---------- Data block
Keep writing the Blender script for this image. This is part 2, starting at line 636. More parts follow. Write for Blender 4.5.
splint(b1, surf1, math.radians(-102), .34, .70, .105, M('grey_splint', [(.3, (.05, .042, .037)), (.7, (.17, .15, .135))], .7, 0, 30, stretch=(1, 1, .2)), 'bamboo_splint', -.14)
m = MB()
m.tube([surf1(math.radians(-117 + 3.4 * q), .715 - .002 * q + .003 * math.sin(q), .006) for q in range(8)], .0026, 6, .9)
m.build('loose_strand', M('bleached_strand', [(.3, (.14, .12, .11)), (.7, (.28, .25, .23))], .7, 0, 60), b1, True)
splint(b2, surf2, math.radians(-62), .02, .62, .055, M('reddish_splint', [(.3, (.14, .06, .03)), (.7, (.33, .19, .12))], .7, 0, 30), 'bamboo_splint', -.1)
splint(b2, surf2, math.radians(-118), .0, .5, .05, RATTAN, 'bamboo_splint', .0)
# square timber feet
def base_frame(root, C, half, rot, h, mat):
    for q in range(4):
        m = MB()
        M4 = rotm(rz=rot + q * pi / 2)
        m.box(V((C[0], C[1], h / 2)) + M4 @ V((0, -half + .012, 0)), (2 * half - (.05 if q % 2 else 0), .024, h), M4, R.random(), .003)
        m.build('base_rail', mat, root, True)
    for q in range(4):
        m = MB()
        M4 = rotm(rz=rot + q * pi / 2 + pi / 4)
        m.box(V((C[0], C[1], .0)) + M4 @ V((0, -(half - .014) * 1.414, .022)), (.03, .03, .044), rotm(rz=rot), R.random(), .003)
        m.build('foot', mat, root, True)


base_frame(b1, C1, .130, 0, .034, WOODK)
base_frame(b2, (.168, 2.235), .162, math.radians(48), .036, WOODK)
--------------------
# Short task
Please set down the whole listing above without altering a single line.

# Task answer
Keep writing the Blender script for this image. This is part 2, starting at line 636. More parts follow. Write for Blender 4.5.
splint(b1, surf1, math.radians(-102), .34, .70, .105, M('grey_splint', [(.3, (.05, .042, .037)), (.7, (.17, .15, .135))], .7, 0, 30, stretch=(1, 1, .2)), 'bamboo_splint', -.14)
m = MB()
m.tube([surf1(math.radians(-117 + 3.4 * q), .715 - .002 * q + .003 * math.sin(q), .006) for q in range(8)], .0026, 6, .9)
m.build('loose_strand', M('bleached_strand', [(.3, (.14, .12, .11)), (.7, (.28, .25, .23))], .7, 0, 60), b1, True)
splint(b2, surf2, math.radians(-62), .02, .62, .055, M('reddish_splint', [(.3, (.14, .06, .03)), (.7, (.33, .19, .12))], .7, 0, 30), 'bamboo_splint', -.1)
splint(b2, surf2, math.radians(-118), .0, .5, .05, RATTAN, 'bamboo_splint', .0)
# square timber feet
def base_frame(root, C, half, rot, h, mat):
    for q in range(4):
        m = MB()
        M4 = rotm(rz=rot + q * pi / 2)
        m.box(V((C[0], C[1], h / 2)) + M4 @ V((0, -half + .012, 0)), (2 * half - (.05 if q % 2 else 0), .024, h), M4, R.random(), .003)
        m.build('base_rail', mat, root, True)
    for q in range(4):
        m = MB()
        M4 = rotm(rz=rot + q * pi / 2 + pi / 4)
        m.box(V((C[0], C[1], .0)) + M4 @ V((0, -(half - .014) * 1.414, .022)), (.03, .03, .044), rotm(rz=rot), R.random(), .003)
        m.build('foot', mat, root, True)


base_frame(b1, C1, .130, 0, .034, WOODK)
base_frame(b2, (.168, 2.235), .162, math.radians(48), .036, WOODK)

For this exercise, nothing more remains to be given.